More that the store was inconveniencing regular customers by roping off aisles where there were no "Black Friday" deals going on. A private business has every right to do these sort of things, of course. But it's probably not good business practice to make a regular customers have to practically jump through hoops in order to get simple laundry detergent.
This Walmart is in a middle to upper-middle class area so I doubt the people there were poor, though it is possible they could be from some of the more out-lying areas without Walmarts where class structure might dip down to lower-middle and upper-lower classes.
It's just more to see people so adamant and lining up to get whatever trivial thing it was that was on sale. It puts things into perspective to compare what people in other countries line-up for (real things that matter) or even what people in this country line up for (food, shelter, jobs, a bed) and then to see these people lining up for and staking "claim" to some cheaply-priced consumer electronic.
It just amazing to me that people here are so... petty. There was a news story in last Wednesday night about man camped out on the side-walk of a Best Buy with the intentions of sleeping there until the store opened early Friday morning/late Thursday night to ensure he was first in line for whatever deals Best Buy was running.
It's just incredible to me that people do such things given all of the problems that there are there in even just metropolitan area. To speak nothing of the state, the country as a whole or elsewhere in the world.
It really boggles my mind as I can't comprehend the mind-set behind it. It's like trying to divide by zero. I can't do it.
And I'm hardly a person of great wealths myself and I like a good deal as much as the next guy but if I miss out on a deal I shrug it off and move on. I'm not one who is going to ensure he gets to a Best Buy at midnight to make sure I'm the first to get a cheap Blu-Ray player that'll probably be broken in a year.
I find it amusing, shocking and little bit sad.

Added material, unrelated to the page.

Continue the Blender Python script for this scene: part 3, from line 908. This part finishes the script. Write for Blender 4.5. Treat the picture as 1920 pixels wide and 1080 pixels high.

If someone is so poor, so destitute that they have to do these things for meaningless consumer goods then maybe they shouldn't be spending $25 on a Blu-Ray player and, instead, they should be spending it on food, to pay a utility bill, to pay rent, to save towards a better car, whatever.
And this sort of stuff I know has been going on for a long time (see above re: the video of mobs over Cabbage-Patch dolls) and it still just amazes me.